Foundation Model-Aided Deep Reinforcement Learning for RIS-Assisted Wireless Communication

TL;DR

This paper introduces a novel framework combining foundation models and deep reinforcement learning to optimize RIS-assisted wireless communication, significantly improving spectral efficiency with reduced channel estimation overhead.

Contribution

It proposes using a pre-trained foundation model to generate channel embeddings for joint optimization of beamforming and RIS configurations, enhancing decision-making in wireless networks.

Findings

Achieves 9.89% higher spectral efficiency than traditional DRL methods.

Outperforms beam sweeping-based approaches by 43.66% in spectral efficiency.

Demonstrates effective integration of foundation models with DRL for network optimization.

Abstract

Reconfigurable intelligent surfaces (RIS) have emerged as a promising technology for enhancing wireless communication by dynamically controlling signal propagation in the environment.

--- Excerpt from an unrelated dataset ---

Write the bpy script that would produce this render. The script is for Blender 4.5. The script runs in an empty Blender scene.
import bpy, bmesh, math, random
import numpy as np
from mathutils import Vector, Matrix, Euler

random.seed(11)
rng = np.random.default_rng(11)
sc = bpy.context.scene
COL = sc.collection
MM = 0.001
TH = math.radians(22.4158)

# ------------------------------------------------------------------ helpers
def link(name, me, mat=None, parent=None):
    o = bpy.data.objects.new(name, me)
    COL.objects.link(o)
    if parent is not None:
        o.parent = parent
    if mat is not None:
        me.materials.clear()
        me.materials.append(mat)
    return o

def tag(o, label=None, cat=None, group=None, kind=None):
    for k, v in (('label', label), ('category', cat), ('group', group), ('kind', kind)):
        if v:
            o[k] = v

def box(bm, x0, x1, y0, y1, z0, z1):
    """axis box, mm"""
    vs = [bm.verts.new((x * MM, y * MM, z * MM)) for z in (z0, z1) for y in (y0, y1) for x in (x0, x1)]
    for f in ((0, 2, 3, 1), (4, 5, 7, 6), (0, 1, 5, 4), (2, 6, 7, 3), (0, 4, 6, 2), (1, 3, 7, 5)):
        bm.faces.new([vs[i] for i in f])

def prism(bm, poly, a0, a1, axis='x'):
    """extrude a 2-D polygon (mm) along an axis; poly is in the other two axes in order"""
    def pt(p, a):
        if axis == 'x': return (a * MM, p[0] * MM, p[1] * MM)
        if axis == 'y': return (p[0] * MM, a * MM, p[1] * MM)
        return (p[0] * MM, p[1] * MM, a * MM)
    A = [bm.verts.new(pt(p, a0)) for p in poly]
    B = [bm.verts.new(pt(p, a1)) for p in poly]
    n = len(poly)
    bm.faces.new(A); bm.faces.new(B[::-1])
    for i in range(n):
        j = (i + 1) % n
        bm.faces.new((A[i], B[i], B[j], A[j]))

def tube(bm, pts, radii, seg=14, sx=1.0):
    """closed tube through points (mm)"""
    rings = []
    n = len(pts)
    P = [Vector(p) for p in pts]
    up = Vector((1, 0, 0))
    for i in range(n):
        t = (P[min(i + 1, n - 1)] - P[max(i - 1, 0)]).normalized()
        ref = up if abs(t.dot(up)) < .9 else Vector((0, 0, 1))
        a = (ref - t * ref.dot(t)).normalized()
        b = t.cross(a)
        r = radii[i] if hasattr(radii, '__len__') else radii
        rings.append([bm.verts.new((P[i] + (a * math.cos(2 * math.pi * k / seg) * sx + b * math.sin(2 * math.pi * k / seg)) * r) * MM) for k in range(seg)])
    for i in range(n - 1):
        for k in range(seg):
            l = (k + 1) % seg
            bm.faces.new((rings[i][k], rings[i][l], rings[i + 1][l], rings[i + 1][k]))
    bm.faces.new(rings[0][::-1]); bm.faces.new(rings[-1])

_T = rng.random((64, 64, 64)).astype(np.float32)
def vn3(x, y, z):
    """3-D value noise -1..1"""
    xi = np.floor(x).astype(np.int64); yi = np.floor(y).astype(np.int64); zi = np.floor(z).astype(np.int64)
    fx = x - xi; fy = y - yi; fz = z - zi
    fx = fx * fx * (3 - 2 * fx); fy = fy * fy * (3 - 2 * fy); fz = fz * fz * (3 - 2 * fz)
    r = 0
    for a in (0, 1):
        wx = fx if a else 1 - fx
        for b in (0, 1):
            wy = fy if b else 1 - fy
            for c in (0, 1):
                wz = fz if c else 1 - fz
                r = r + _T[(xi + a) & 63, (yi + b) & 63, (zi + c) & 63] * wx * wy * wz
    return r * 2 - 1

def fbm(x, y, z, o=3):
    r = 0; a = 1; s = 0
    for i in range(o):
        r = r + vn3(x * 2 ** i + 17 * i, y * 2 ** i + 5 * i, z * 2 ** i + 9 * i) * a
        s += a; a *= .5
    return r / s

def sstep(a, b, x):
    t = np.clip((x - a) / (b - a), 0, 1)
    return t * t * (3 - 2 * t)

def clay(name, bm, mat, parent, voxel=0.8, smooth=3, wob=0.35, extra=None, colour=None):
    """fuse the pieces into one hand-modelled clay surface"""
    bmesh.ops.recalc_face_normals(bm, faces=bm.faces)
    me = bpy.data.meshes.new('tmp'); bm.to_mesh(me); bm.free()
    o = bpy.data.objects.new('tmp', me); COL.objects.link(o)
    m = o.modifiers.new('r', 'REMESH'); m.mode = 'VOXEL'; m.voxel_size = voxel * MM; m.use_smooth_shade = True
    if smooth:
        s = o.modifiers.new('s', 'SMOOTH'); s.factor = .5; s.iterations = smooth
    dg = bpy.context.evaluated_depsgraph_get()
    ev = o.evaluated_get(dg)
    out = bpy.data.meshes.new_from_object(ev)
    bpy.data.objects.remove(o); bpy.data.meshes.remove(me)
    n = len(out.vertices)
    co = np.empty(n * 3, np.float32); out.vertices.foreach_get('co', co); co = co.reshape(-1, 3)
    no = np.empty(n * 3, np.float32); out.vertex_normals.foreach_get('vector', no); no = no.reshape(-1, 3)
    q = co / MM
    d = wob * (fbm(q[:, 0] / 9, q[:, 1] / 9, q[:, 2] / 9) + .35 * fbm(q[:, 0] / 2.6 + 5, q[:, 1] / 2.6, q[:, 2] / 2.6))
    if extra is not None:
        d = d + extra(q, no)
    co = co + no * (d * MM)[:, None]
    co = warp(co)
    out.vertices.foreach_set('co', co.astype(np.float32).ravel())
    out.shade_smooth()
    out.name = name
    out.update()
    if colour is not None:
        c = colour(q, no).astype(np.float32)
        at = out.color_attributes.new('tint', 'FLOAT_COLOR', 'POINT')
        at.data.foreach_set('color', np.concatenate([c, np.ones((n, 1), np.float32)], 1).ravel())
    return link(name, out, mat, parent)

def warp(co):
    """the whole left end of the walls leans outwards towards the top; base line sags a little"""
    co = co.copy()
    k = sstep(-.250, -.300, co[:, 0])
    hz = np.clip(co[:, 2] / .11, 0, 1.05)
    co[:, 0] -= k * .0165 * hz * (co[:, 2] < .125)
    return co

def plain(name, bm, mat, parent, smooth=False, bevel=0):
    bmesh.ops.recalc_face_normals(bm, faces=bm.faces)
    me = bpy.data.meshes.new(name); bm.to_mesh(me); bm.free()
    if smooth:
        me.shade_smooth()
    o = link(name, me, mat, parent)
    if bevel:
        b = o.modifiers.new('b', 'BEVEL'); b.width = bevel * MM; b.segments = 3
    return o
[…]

However, their efficient deployment relies on accurate channel state information (CSI), which leads to high channel estimation overhead due to their passive nature and the large number of reflective elements. In this work, we solve this challenge by proposing a novel framework that leverages a pre-trained open-source foundation model (FM) named large wireless model (LWM) to process wireless channels and generate versatile and contextualized channel embeddings. These embeddings are then used for the joint optimization of the BS beamforming and RIS configurations. To be more specific, for joint optimization, we design a deep reinforcement learning (DRL) model to automatically select the BS beamforming vector and RIS phase-shift matrix, aiming to maximize the spectral efficiency (SE). This work shows that a pre-trained FM for radio signal understanding can be fine-tuned and integrated with DRL for effective decision-making in wireless networks. It highlights the potential of modality-specific FMs in real-world network optimization. According to the simulation results, the proposed method outperforms the DRL-based approach and beam sweeping-based approach, achieving 9.89% and 43.66% higher SE, respectively.